# Set task:
Reproduce exactly the lines from the one containing "900 pixels high." through the one containing "random.seed(7)", both included, and nothing else.

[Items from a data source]
#####
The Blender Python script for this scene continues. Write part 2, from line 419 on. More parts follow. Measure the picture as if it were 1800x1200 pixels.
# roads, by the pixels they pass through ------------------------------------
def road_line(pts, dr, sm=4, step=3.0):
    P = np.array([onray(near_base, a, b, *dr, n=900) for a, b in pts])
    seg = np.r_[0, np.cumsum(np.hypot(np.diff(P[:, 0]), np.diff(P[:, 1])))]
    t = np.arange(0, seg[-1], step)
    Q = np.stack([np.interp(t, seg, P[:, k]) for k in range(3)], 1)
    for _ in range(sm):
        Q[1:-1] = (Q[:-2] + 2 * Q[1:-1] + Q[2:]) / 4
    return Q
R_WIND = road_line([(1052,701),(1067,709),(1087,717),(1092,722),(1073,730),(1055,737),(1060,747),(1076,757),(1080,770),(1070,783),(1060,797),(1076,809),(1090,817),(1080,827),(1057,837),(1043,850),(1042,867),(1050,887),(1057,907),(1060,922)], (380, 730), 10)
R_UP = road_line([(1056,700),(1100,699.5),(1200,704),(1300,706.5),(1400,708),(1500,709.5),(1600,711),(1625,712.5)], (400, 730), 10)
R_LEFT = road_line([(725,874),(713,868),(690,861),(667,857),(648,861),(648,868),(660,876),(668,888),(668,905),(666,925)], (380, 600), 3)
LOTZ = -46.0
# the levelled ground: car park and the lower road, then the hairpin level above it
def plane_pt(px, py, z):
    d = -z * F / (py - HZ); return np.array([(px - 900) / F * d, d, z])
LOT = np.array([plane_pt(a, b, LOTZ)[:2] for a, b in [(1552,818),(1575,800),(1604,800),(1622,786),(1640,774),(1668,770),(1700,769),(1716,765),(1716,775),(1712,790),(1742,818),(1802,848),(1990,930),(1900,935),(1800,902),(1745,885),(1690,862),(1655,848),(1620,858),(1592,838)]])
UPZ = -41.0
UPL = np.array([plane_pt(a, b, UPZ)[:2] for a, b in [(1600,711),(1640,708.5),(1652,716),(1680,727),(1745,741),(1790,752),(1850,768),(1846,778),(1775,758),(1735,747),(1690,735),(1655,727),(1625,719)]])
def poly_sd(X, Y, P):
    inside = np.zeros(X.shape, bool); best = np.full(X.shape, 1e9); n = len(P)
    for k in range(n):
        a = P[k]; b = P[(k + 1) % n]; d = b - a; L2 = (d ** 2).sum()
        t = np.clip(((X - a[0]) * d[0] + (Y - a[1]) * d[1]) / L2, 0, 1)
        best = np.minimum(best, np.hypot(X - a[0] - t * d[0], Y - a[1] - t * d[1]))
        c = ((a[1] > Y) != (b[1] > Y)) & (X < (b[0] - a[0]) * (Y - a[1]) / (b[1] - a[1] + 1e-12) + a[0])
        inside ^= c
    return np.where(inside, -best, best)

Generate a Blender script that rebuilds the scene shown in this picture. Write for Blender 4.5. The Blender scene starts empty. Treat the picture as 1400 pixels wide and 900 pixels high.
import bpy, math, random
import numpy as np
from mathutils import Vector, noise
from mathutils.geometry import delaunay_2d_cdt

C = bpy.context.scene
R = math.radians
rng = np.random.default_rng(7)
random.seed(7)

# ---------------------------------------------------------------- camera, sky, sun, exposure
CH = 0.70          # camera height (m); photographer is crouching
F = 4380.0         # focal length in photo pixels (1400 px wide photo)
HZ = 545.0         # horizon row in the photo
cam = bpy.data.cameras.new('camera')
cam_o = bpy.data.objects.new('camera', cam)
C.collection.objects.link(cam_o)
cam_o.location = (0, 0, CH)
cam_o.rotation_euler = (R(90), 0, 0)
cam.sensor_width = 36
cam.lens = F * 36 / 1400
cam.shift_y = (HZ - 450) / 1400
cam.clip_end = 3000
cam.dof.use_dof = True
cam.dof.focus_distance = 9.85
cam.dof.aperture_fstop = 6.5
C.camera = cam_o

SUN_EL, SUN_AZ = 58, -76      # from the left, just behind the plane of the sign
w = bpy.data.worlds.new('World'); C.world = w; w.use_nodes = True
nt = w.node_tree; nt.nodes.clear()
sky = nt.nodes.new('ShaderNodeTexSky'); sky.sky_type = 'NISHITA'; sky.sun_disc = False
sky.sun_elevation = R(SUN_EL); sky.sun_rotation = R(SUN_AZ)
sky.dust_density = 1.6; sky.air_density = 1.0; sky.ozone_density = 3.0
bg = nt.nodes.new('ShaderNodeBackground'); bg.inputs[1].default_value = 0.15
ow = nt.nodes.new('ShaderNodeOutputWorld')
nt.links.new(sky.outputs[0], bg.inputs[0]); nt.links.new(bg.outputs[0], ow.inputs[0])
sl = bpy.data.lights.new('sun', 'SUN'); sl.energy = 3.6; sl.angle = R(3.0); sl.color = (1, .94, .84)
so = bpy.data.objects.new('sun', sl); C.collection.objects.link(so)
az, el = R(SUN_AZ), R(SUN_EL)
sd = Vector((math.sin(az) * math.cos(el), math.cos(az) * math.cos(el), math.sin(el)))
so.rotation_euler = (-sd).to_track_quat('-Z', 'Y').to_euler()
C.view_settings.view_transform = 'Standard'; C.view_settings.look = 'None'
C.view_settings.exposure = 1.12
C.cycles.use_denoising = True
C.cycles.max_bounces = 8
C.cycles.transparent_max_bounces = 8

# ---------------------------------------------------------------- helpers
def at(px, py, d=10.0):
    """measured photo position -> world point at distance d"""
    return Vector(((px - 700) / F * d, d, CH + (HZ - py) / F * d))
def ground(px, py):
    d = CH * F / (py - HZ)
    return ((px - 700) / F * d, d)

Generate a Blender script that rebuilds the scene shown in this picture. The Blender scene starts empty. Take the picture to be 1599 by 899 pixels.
#####
# Solution for this exercise:
Generate a Blender script that rebuilds the scene shown in this picture. Write for Blender 4.5. The Blender scene starts empty. Treat the picture as 1400 pixels wide and 900 pixels high.
import bpy, math, random
import numpy as np
from mathutils import Vector, noise
from mathutils.geometry import delaunay_2d_cdt

C = bpy.context.scene
R = math.radians
rng = np.random.default_rng(7)
random.seed(7)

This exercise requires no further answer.